[3D scene scripts]
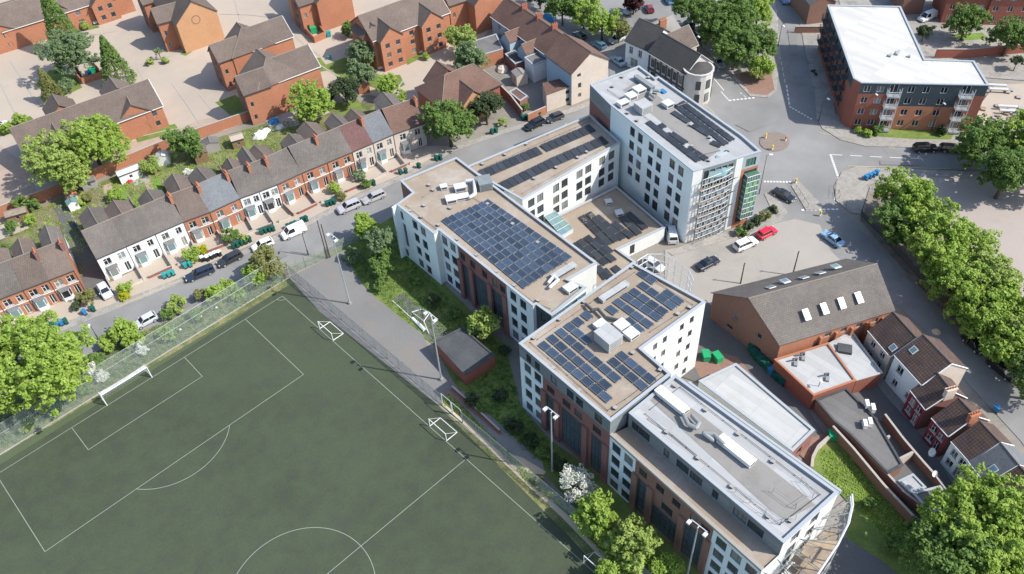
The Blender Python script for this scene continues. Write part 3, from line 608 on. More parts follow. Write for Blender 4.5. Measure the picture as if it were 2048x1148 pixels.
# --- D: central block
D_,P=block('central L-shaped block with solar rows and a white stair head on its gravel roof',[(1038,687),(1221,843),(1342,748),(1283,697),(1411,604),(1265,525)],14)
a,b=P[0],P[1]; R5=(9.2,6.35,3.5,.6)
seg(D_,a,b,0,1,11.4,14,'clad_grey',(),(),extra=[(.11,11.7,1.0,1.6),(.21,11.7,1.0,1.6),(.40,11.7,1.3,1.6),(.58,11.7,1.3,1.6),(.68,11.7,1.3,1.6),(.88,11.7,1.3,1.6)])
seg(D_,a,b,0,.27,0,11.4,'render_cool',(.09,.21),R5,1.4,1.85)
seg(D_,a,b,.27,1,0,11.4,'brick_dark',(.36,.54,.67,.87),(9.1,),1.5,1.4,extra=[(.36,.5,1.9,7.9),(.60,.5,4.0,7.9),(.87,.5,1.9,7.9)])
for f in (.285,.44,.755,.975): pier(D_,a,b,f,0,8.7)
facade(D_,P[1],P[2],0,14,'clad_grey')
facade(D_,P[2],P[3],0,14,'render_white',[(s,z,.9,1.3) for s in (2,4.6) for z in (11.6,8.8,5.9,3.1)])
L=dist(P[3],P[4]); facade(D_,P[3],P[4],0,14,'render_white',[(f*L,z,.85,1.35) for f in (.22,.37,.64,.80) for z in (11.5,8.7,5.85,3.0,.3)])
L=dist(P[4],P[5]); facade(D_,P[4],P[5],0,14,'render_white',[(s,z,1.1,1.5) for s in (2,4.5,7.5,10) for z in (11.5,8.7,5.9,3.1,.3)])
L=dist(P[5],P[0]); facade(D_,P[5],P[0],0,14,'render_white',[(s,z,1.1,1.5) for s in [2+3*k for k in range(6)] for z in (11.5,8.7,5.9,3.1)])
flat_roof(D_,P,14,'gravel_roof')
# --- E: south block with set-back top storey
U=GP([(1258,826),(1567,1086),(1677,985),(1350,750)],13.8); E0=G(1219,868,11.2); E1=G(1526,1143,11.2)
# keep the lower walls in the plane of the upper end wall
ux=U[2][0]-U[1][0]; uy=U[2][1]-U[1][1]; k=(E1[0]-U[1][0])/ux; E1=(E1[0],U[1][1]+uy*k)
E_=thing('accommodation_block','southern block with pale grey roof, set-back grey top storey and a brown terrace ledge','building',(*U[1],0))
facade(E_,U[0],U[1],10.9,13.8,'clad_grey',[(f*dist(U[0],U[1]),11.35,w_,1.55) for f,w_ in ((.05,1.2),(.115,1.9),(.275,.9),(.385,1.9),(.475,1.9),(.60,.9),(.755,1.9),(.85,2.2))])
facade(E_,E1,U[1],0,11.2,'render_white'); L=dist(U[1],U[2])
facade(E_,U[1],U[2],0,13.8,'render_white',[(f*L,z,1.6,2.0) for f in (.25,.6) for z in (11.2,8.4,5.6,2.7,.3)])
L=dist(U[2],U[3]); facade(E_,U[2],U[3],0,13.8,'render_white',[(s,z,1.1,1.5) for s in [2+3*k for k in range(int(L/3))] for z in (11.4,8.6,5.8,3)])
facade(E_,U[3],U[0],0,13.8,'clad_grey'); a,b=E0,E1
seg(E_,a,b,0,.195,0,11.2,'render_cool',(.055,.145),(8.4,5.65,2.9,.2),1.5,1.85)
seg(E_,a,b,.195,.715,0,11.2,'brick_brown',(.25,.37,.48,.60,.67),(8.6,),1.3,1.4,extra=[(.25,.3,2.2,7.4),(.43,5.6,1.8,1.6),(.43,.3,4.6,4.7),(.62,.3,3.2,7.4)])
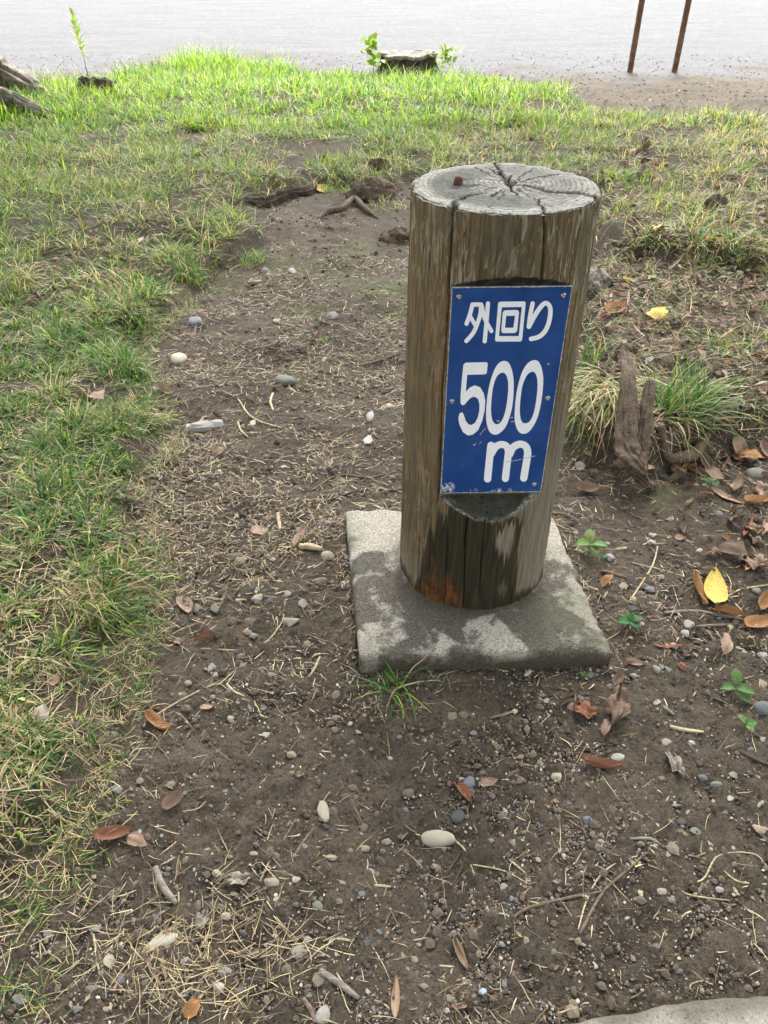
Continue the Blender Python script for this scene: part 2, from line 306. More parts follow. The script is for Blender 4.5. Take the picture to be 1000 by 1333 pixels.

**The task:** Repeat all of the entries word for word, but omit the pictures.

**Solved problem:**
The Blender Python script for this scene continues. Write part 3, from line 608 on. More parts follow. Write for Blender 4.5. Measure the picture as if it were 2048x1148 pixels.
# --- D: central block
D_,P=block('central L-shaped block with solar rows and a white stair head on its gravel roof',[(1038,687),(1221,843),(1342,748),(1283,697),(1411,604),(1265,525)],14)
a,b=P[0],P[1]; R5=(9.2,6.35,3.5,.6)
seg(D_,a,b,0,1,11.4,14,'clad_grey',(),(),extra=[(.11,11.7,1.0,1.6),(.21,11.7,1.0,1.6),(.40,11.7,1.3,1.6),(.58,11.7,1.3,1.6),(.68,11.7,1.3,1.6),(.88,11.7,1.3,1.6)])
seg(D_,a,b,0,.27,0,11.4,'render_cool',(.09,.21),R5,1.4,1.85)
seg(D_,a,b,.27,1,0,11.4,'brick_dark',(.36,.54,.67,.87),(9.1,),1.5,1.4,extra=[(.36,.5,1.9,7.9),(.60,.5,4.0,7.9),(.87,.5,1.9,7.9)])
for f in (.285,.44,.755,.975): pier(D_,a,b,f,0,8.7)
facade(D_,P[1],P[2],0,14,'clad_grey')
facade(D_,P[2],P[3],0,14,'render_white',[(s,z,.9,1.3) for s in (2,4.6) for z in (11.6,8.8,5.9,3.1)])
L=dist(P[3],P[4]); facade(D_,P[3],P[4],0,14,'render_white',[(f*L,z,.85,1.35) for f in (.22,.37,.64,.80) for z in (11.5,8.7,5.85,3.0,.3)])
L=dist(P[4],P[5]); facade(D_,P[4],P[5],0,14,'render_white',[(s,z,1.1,1.5) for s in (2,4.5,7.5,10) for z in (11.5,8.7,5.9,3.1,.3)])
L=dist(P[5],P[0]); facade(D_,P[5],P[0],0,14,'render_white',[(s,z,1.1,1.5) for s in [2+3*k for k in range(6)] for z in (11.5,8.7,5.9,3.1)])
flat_roof(D_,P,14,'gravel_roof')
# --- E: south block with set-back top storey
U=GP([(1258,826),(1567,1086),(1677,985),(1350,750)],13.8); E0=G(1219,868,11.2); E1=G(1526,1143,11.2)
# keep the lower walls in the plane of the upper end wall
ux=U[2][0]-U[1][0]; uy=U[2][1]-U[1][1]; k=(E1[0]-U[1][0])/ux; E1=(E1[0],U[1][1]+uy*k)
E_=thing('accommodation_block','southern block with pale grey roof, set-back grey top storey and a brown terrace ledge','building',(*U[1],0))
facade(E_,U[0],U[1],10.9,13.8,'clad_grey',[(f*dist(U[0],U[1]),11.35,w_,1.55) for f,w_ in ((.05,1.2),(.115,1.9),(.275,.9),(.385,1.9),(.475,1.9),(.60,.9),(.755,1.9),(.85,2.2))])
facade(E_,E1,U[1],0,11.2,'render_white'); L=dist(U[1],U[2])
facade(E_,U[1],U[2],0,13.8,'render_white',[(f*L,z,1.6,2.0) for f in (.25,.6) for z in (11.2,8.4,5.6,2.7,.3)])
L=dist(U[2],U[3]); facade(E_,U[2],U[3],0,13.8,'render_white',[(s,z,1.1,1.5) for s in [2+3*k for k in range(int(L/3))] for z in (11.4,8.6,5.8,3)])
facade(E_,U[3],U[0],0,13.8,'clad_grey'); a,b=E0,E1
seg(E_,a,b,0,.195,0,11.2,'render_cool',(.055,.145),(8.4,5.65,2.9,.2),1.5,1.85)
seg(E_,a,b,.195,.715,0,11.2,'brick_brown',(.25,.37,.48,.60,.67),(8.6,),1.3,1.4,extra=[(.25,.3,2.2,7.4),(.43,5.6,1.8,1.6),(.43,.3,4.6,4.7),(.62,.3,3.2,7.4)])
Continue the Blender Python script for this scene: part 2, from line 306. More parts follow. The script is for Blender 4.5. Take the picture to be 1000 by 1333 pixels.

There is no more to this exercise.